As I read these chapters again, many things stuck out to me. Chapter 11, particularly, but the five chapters as a whole, too, overflow with challenging material. Jesus here is continually challenging those around Him—even that poor fig tree. It’s as though He is spending the last five days of His life in a strange sort of preparation, making certain before He is crucified that those around Him, from follower to enemy, know exactly what He is really about. He seems to make it His aim to leave no room for doubt:

• He curses the fig tree, which had always stood for Israel as a nation, but was also—this particular tree—an early bloomer with full leaves and yet had borne no fruit.
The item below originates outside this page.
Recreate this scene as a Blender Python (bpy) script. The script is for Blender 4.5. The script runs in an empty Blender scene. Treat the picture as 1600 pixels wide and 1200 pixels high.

• He clears the Temple of those who had been selling animals for sacrifice, saying they had turned His Father’s house of prayer into a center for racketeering.

• He in no uncertain terms puts the priests, teachers, and elders firmly in their place when they ask about His authority to do the things He was doing by revealing how duplicitous and compromised they were in their own hearts.

• He then tells the parable of evil farmer-renters who beat or killed every one of their master’s messengers until they finally murder his own son. The religious leaders know immediately this story is about them.

Again, this may all seem a strange way of settling accounts, of getting one’s house in order before He dies. But most people are in situations where “getting our house in order” involves more a paying of our debts: financially, relationally, or otherwise. Jesus wasn’t in that position. He owed no one anything, except maybe some clarification. This appears to be what He was now giving.

The woman who shows up in chapter 14 is a couple steps behind Jesus in her preparations, but still ahead of every other person in the story as she breaks a jar of expensive perfume to anoint His “body for burial ahead of time” (Mark 14:8, NLT), just two days before the Passover. It was the next day that the disciples ask: “Where do you want us to go to prepare the Passover meal for you?” (Mark 14:12, NLT). The cruel irony in the story comes late in chapter 15 after Jesus has already been crucified. Verse 42 says: “This all happened on Friday, the day of preparation, the day before the Sabbath” (NLT).

They missed it.

What are you preparing for right now? Do your preparations involve Jesus? Let’s make sure they do.